> TASK DESCRIPTION: Read the lines that follow and pick out every one containing the word "scene".
>> START DATA PROVIDED
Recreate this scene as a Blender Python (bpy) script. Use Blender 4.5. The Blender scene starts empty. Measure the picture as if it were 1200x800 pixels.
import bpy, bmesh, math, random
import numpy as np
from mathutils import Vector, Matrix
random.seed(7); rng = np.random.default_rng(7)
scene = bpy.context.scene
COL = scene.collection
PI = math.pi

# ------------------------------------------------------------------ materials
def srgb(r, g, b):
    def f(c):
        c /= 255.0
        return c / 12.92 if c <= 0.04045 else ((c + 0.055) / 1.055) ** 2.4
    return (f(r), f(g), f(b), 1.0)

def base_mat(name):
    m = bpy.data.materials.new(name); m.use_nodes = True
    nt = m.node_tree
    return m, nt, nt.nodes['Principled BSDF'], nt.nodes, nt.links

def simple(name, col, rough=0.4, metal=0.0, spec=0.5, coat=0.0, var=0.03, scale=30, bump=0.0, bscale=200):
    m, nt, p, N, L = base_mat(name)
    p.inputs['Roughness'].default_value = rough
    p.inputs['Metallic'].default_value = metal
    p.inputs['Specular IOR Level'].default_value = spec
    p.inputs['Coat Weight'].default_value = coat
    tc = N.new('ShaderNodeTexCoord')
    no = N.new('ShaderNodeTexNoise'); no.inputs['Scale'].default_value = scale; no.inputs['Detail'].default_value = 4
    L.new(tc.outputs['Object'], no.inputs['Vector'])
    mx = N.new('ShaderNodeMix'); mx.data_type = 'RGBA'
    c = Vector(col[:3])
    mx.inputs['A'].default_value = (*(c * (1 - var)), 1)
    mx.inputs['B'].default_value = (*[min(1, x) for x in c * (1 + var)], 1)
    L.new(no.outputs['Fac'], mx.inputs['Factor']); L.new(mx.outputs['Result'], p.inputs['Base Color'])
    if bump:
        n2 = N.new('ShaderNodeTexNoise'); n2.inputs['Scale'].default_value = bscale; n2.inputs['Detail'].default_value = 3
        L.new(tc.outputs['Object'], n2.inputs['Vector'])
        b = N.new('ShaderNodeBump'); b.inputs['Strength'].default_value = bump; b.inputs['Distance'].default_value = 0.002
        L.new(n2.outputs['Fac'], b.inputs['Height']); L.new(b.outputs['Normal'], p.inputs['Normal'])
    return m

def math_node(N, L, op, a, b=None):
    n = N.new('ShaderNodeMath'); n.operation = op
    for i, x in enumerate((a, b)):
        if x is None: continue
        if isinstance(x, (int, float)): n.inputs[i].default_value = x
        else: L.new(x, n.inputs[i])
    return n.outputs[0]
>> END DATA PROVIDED
> EXERCISE SOLUTION:
Recreate this scene as a Blender Python (bpy) script. Use Blender 4.5. The Blender scene starts empty. Measure the picture as if it were 1200x800 pixels.
scene = bpy.context.scene
COL = scene.collection